WRITTEN INSTRUCTION:
Quote all of the data that follows exactly as written, skipping the images.
- - - -
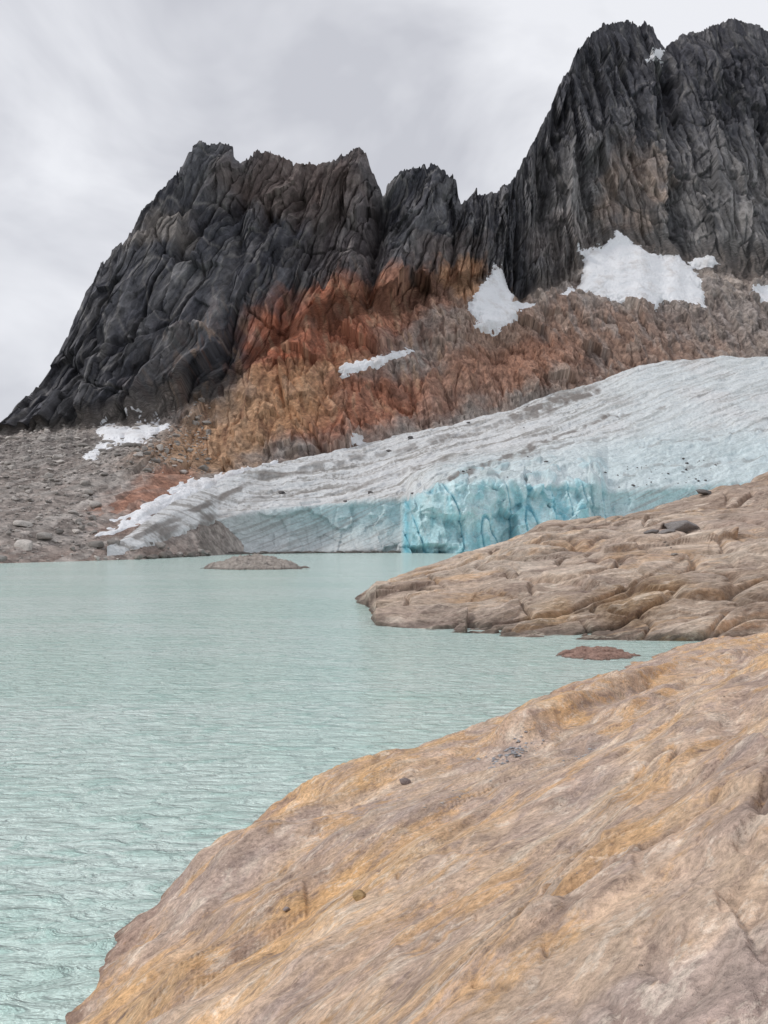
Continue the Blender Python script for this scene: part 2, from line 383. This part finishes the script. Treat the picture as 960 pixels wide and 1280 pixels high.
for (x0,yy0,x1,yy1,wd,s_) in[(560,600,760,520,3,.85),(640,520,745,492,7,.9),(690,500,740,490,9,.75),(440,612,560,572,4,.6),(330,600,560,548,4,.65),(745,522,830,512,2.5,.6),(560,548,700,512,3,.6),(170,672,300,612,5,.8),(205,668,262,652,9,.85),(240,640,330,596,4,.6),(262,652,330,628,5,.4),(300,628,440,606,3,.5),(800,560,960,535,2,.4),(780,590,960,570,2,.45),(640,572,760,545,2,.5)]:
    dx=x1-x0;dy=yy1-yy0;t=np.clip(((B-x0)*dx+(ew-yy0)*dy)/(dx*dx+dy*dy),0,1)
    lay((1-ss(.4,1.2,np.hypot(B-x0-t*dx,ew-yy0-t*dy)/wd))*s_*(1-fr)*ss(-.4,.1,fbm(X/7,Z/7,3,231)),(.24,.215,.20))
lay(fr*(1-blue),(.60,.63,.64))
dl=fbm((X+1.2*Z)/60,(Z-.45*X)/2.2,4,233,.65)
lay(fr*(1-blue)*ss(.02,.28,dl)*.7,(.37,.365,.36))
lay(fr*(1-blue)*ss(290,420,B)*ss(.1,.9,v)*.75*(1-.5*ss(0,.28,dl)),(.54,.76,.80))
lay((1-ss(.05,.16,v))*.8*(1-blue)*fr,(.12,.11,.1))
lay(fr*blue,(.63,.84,.88))
bn=fbm(X/9,Z/16,4,237)
lay(fr*blue*ss(.4,1,ci)*.55,(.78,.90,.93))
lay(fr*blue*ss(-.02,-.3,bn)*.65,(.38,.73,.82))
lay(fr*blue*ss(.7,1,cj)*.5,(.34,.70,.80))
lay(ser*ss(.7,1,si2)*.35,(.42,.72,.80))
lay(fr*blue*ss(520,506,B)*.75,(.14,.57,.72))
lay(fr*blue*crack(X/13+Z/60,Z/50,.04,218)*.75,(.15,.48,.61))
lay(fr*blue*ss(.1,.35,fbm(X/5,Z/9,4,239,.6))*.3,(.60,.64,.64))
lay(blue*ss(715,745,B)*fr*.4,(.5,.6,.62))
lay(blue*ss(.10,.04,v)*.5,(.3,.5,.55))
lay(ss(760,800,B)*fr*ss(-.1,.3,dl)*.5,(.5,.51,.52))
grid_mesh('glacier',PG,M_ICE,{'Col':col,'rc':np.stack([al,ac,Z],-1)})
PGv=np.concatenate(vs)
def gz(bear,vv):
    return PG[np.searchsorted(PGv,vv),np.searchsorted(bg,bear)]
# ================= OUTCROP =================
bo=np.concatenate([np.linspace(438,1000,1000)[:-1],np.linspace(1000,1500,100)])
O0=[(438,104),(446,99),(456,95),(464,80),(470,73),(520,69.5),(570,68),(630,64.5),(720,64),(860,62),(960,61),(1500,58)]
O1=[(438,753,104),(446,750,101),(456,747,98),(470,748,84),(520,744,80),(570,742,78),(630,736,75),(720,728,74),(860,715,73),(960,700,73),(1500,640,72)]
O2=[(438,754,105),(446,744,105),(460,735,105),(480,727,105),(520,712,105),(560,700,106),(610,680,108),(680,655,112),(720,648,113),(760,641,114),(820,632,116),(860,622,118),(900,608,120),(960,593,122),(1500,500,140)]
yy,=tab(O0,bo);o0=np.stack([(bo-480)/1000*yy,yy,yy*0],-1);om=o0.copy();om[:,1]-=3;om[:,2]-=3
oc=[om,o0]
for T in(O1,O2):
    e,y=tab(T,bo);oc.append(survey(bo,e,y))
o3=oc[3].copy();o3[:,1]+=35;o3[:,2]=-3;oc.append(o3)
rows=[];vs=[]
for k,n in enumerate((20,170,260,40)):
    t=np.linspace(0,1,n,endpoint=(k==3))
    rows.append(oc[k][None]+(oc[k+1]-oc[k])[None]*t[:,None,None]);vs.append(k+t)
P=blur(np.concatenate(rows),14,(0,))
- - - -
FINAL RESULT:
Continue the Blender Python script for this scene: part 2, from line 383. This part finishes the script. Treat the picture as 960 pixels wide and 1280 pixels high.
for (x0,yy0,x1,yy1,wd,s_) in[(560,600,760,520,3,.85),(640,520,745,492,7,.9),(690,500,740,490,9,.75),(440,612,560,572,4,.6),(330,600,560,548,4,.65),(745,522,830,512,2.5,.6),(560,548,700,512,3,.6),(170,672,300,612,5,.8),(205,668,262,652,9,.85),(240,640,330,596,4,.6),(262,652,330,628,5,.4),(300,628,440,606,3,.5),(800,560,960,535,2,.4),(780,590,960,570,2,.45),(640,572,760,545,2,.5)]:
    dx=x1-x0;dy=yy1-yy0;t=np.clip(((B-x0)*dx+(ew-yy0)*dy)/(dx*dx+dy*dy),0,1)
    lay((1-ss(.4,1.2,np.hypot(B-x0-t*dx,ew-yy0-t*dy)/wd))*s_*(1-fr)*ss(-.4,.1,fbm(X/7,Z/7,3,231)),(.24,.215,.20))
lay(fr*(1-blue),(.60,.63,.64))
dl=fbm((X+1.2*Z)/60,(Z-.45*X)/2.2,4,233,.65)
lay(fr*(1-blue)*ss(.02,.28,dl)*.7,(.37,.365,.36))
lay(fr*(1-blue)*ss(290,420,B)*ss(.1,.9,v)*.75*(1-.5*ss(0,.28,dl)),(.54,.76,.80))
lay((1-ss(.05,.16,v))*.8*(1-blue)*fr,(.12,.11,.1))
lay(fr*blue,(.63,.84,.88))
bn=fbm(X/9,Z/16,4,237)
lay(fr*blue*ss(.4,1,ci)*.55,(.78,.90,.93))
lay(fr*blue*ss(-.02,-.3,bn)*.65,(.38,.73,.82))
lay(fr*blue*ss(.7,1,cj)*.5,(.34,.70,.80))
lay(ser*ss(.7,1,si2)*.35,(.42,.72,.80))
lay(fr*blue*ss(520,506,B)*.75,(.14,.57,.72))
lay(fr*blue*crack(X/13+Z/60,Z/50,.04,218)*.75,(.15,.48,.61))
lay(fr*blue*ss(.1,.35,fbm(X/5,Z/9,4,239,.6))*.3,(.60,.64,.64))
lay(blue*ss(715,745,B)*fr*.4,(.5,.6,.62))
lay(blue*ss(.10,.04,v)*.5,(.3,.5,.55))
lay(ss(760,800,B)*fr*ss(-.1,.3,dl)*.5,(.5,.51,.52))
grid_mesh('glacier',PG,M_ICE,{'Col':col,'rc':np.stack([al,ac,Z],-1)})
PGv=np.concatenate(vs)
def gz(bear,vv):
    return PG[np.searchsorted(PGv,vv),np.searchsorted(bg,bear)]
# ================= OUTCROP =================
bo=np.concatenate([np.linspace(438,1000,1000)[:-1],np.linspace(1000,1500,100)])
O0=[(438,104),(446,99),(456,95),(464,80),(470,73),(520,69.5),(570,68),(630,64.5),(720,64),(860,62),(960,61),(1500,58)]
O1=[(438,753,104),(446,750,101),(456,747,98),(470,748,84),(520,744,80),(570,742,78),(630,736,75),(720,728,74),(860,715,73),(960,700,73),(1500,640,72)]
O2=[(438,754,105),(446,744,105),(460,735,105),(480,727,105),(520,712,105),(560,700,106),(610,680,108),(680,655,112),(720,648,113),(760,641,114),(820,632,116),(860,622,118),(900,608,120),(960,593,122),(1500,500,140)]
yy,=tab(O0,bo);o0=np.stack([(bo-480)/1000*yy,yy,yy*0],-1);om=o0.copy();om[:,1]-=3;om[:,2]-=3
oc=[om,o0]
for T in(O1,O2):
    e,y=tab(T,bo);oc.append(survey(bo,e,y))
o3=oc[3].copy();o3[:,1]+=35;o3[:,2]=-3;oc.append(o3)
rows=[];vs=[]
for k,n in enumerate((20,170,260,40)):
    t=np.linspace(0,1,n,endpoint=(k==3))
    rows.append(oc[k][None]+(oc[k+1]-oc[k])[None]*t[:,None,None]);vs.append(k+t)
P=blur(np.concatenate(rows),14,(0,))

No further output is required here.